Luckily, New Hampshire radio station WGIR remembered that Paul existed. They asked him what he thought about Donald Trump’s recent statement on immigration. Paul’s response, as recorded by the good folks at Talking Points Memo, is astounding:

“I think it’s a mistake to base immigration or moratoriums based on religion,” Paul said. “But you know, I’ve called for something similar, which is a moratorium based on high risk.”

Look at that. Just read that quote again. Paul says something right—although it’s more than “a mistake” to base immigration or moratoriums on religion, it’s downright “unconstitutional”—and then he follows that up with “I’ve called for something similar.” So you have a man who at once repudiates an idea and then, acknowledging that it’s a popular idea, embraces it with literally his next breath.

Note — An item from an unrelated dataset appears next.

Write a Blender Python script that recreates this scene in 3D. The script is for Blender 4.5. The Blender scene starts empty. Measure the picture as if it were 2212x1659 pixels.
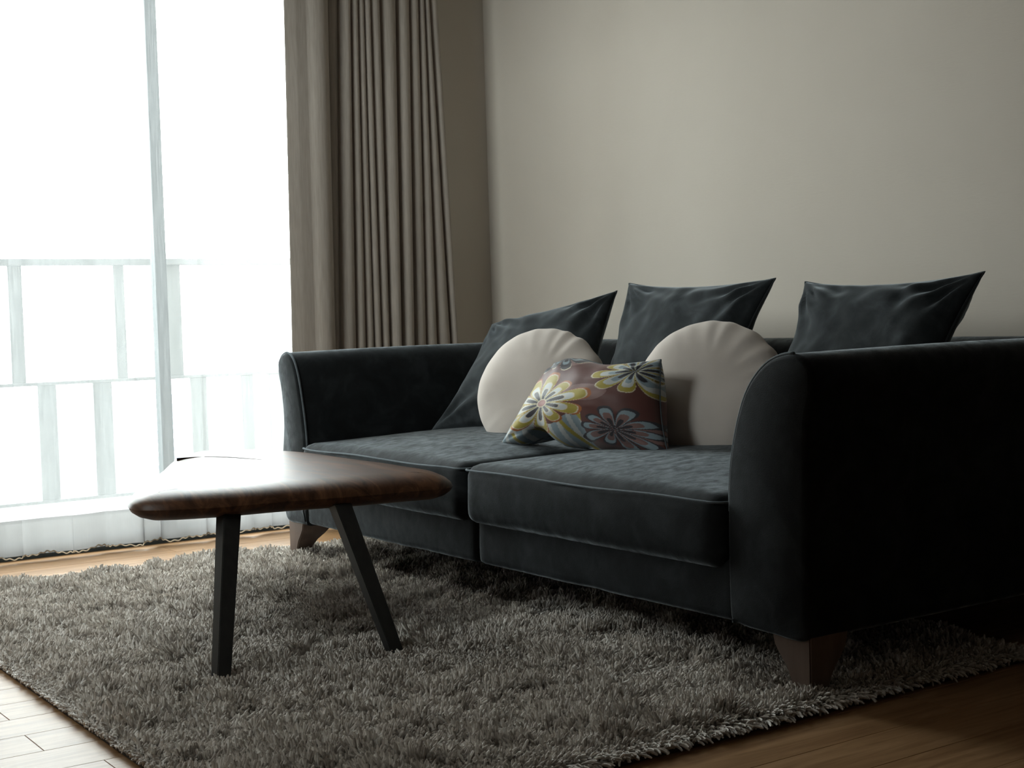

What Paul is trying to say here, I think, is that he’d do a better job of screening terrorists than Trump because naturally a Paul administration would be so much smarter than a Trump administration for some reason. But what he’s really saying is that he dislikes the idea but he likes how popular the idea is.

This, pretty much, is a perfect example of the unabashed disaster that has been the 2016 Rand Paul campaign (if, indeed, the Rand Paul campaign even makes it to 2016.) Paul’s father made himself famous on his convictions. Even Ron Paul’s fiercest opponents had to admit he had convictions, even if they disagreed with every single one of those convictions. But Rand Paul is at once for war in the Middle East and against it, for domestic surveillance and against it, for profiling and against it. His only two criteria, it seems, are that it’s wrong if “they” do it and it’s right if Paul does it. Poor guy is only ever half-right, at best.